Given task:
Read through the records below and copy each line that uses the word "Write".

Collected data
• • •

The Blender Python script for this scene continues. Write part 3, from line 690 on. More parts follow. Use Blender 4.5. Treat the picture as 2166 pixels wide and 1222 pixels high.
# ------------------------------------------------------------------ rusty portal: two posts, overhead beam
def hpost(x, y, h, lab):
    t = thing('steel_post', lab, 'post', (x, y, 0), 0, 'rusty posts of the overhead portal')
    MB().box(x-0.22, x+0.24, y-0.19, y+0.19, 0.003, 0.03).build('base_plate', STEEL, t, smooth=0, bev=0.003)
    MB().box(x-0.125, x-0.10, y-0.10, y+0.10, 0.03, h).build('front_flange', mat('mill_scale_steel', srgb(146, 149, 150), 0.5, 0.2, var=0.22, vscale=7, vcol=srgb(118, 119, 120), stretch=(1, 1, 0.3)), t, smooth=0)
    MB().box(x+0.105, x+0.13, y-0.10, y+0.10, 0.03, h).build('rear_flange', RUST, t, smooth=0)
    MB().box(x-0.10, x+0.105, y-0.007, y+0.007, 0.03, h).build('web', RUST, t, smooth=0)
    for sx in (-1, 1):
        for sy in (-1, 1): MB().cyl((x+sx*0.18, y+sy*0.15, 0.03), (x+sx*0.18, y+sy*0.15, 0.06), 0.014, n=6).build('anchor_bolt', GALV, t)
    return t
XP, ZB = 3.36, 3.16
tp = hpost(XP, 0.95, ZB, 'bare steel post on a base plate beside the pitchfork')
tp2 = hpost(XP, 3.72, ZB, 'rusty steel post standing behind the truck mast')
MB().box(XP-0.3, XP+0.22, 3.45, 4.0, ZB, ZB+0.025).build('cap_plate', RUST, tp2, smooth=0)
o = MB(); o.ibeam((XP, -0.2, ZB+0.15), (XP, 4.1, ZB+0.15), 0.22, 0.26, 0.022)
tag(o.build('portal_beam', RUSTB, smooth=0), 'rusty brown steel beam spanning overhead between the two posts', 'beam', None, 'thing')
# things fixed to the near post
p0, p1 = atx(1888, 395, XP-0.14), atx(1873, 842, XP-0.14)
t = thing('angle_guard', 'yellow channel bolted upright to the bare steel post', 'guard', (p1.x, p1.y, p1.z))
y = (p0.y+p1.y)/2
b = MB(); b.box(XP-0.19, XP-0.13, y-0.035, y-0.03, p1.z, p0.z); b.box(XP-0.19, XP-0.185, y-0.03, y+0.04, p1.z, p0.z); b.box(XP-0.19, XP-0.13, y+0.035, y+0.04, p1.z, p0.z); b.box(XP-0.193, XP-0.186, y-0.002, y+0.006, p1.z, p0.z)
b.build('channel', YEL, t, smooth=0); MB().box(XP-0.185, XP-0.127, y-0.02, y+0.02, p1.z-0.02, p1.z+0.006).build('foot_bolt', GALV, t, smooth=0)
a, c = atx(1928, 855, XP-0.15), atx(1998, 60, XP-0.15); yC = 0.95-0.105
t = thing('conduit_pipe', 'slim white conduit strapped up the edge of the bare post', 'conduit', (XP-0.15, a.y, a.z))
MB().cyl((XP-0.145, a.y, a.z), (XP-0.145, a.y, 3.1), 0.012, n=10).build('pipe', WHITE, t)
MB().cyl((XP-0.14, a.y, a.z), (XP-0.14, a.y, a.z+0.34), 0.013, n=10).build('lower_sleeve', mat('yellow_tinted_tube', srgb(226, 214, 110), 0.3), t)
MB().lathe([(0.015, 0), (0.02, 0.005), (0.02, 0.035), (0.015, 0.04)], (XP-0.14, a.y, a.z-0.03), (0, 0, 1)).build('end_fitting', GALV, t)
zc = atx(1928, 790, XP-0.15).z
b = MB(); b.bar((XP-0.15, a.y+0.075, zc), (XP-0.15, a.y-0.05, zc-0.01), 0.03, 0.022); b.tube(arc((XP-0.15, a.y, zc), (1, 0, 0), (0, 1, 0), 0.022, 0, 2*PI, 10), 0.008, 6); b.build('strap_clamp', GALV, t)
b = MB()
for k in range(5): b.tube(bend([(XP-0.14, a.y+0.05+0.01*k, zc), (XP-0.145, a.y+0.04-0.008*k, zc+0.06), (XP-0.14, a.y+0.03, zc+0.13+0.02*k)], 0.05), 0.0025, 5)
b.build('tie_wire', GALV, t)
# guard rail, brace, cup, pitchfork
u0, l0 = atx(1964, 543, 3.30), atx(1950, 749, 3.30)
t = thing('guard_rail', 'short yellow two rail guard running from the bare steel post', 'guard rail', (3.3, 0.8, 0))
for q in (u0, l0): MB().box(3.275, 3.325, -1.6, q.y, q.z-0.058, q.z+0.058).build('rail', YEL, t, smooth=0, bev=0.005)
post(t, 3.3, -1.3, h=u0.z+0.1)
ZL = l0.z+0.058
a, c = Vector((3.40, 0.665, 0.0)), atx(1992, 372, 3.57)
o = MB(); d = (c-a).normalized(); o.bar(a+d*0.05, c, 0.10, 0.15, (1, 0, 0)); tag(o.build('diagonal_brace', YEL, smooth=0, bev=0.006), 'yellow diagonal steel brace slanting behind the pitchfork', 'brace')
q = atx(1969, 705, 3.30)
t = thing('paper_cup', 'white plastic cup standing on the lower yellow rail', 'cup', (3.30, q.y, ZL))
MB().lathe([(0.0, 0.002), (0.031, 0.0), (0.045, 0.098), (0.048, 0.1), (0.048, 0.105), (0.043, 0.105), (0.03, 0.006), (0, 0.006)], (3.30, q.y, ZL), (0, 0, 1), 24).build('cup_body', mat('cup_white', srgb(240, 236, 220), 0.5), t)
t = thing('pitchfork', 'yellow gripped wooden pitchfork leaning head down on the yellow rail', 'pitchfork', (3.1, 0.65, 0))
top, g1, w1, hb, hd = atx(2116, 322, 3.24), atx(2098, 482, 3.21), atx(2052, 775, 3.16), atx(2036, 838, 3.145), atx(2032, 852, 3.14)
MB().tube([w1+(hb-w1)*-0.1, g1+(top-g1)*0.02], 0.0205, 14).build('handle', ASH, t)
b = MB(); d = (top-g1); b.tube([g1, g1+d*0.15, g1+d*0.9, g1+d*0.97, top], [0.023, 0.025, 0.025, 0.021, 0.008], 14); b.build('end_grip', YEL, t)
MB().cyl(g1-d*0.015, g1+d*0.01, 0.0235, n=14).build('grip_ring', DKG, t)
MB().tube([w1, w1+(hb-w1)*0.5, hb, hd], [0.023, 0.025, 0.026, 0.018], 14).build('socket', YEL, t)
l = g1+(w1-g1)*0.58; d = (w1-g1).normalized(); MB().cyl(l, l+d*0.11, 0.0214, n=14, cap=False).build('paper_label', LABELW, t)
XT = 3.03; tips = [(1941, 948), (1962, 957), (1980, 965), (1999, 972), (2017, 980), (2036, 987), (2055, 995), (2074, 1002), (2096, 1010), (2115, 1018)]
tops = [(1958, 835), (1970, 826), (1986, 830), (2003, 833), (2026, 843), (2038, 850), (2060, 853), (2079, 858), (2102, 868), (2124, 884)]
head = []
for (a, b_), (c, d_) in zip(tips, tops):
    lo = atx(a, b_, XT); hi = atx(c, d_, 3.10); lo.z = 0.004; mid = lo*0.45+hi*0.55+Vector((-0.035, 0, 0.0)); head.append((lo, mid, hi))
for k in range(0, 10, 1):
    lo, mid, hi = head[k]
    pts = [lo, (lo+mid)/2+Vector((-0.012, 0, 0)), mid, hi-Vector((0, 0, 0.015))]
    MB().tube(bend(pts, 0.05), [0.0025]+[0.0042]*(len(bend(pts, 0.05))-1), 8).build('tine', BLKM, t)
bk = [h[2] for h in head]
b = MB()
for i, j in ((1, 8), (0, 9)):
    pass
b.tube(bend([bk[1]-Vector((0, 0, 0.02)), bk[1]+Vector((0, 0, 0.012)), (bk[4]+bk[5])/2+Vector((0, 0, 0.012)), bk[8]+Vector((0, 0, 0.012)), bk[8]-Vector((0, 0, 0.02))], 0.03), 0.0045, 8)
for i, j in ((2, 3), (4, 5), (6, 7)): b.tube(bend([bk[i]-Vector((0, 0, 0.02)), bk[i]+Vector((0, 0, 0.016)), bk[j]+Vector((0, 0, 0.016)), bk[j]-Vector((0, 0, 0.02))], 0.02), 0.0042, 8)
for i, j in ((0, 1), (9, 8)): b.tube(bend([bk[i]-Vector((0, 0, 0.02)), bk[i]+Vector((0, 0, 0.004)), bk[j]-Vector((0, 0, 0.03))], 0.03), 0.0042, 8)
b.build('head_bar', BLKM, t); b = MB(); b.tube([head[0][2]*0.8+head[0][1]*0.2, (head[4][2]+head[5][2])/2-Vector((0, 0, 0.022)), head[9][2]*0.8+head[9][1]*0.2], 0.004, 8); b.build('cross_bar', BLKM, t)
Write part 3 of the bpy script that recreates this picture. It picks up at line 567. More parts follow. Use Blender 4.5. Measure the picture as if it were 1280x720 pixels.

• • •

Written solution:
The Blender Python script for this scene continues. Write part 3, from line 690 on. More parts follow. Use Blender 4.5. Treat the picture as 2166 pixels wide and 1222 pixels high.
Write part 3 of the bpy script that recreates this picture. It picks up at line 567. More parts follow. Use Blender 4.5. Measure the picture as if it were 1280x720 pixels.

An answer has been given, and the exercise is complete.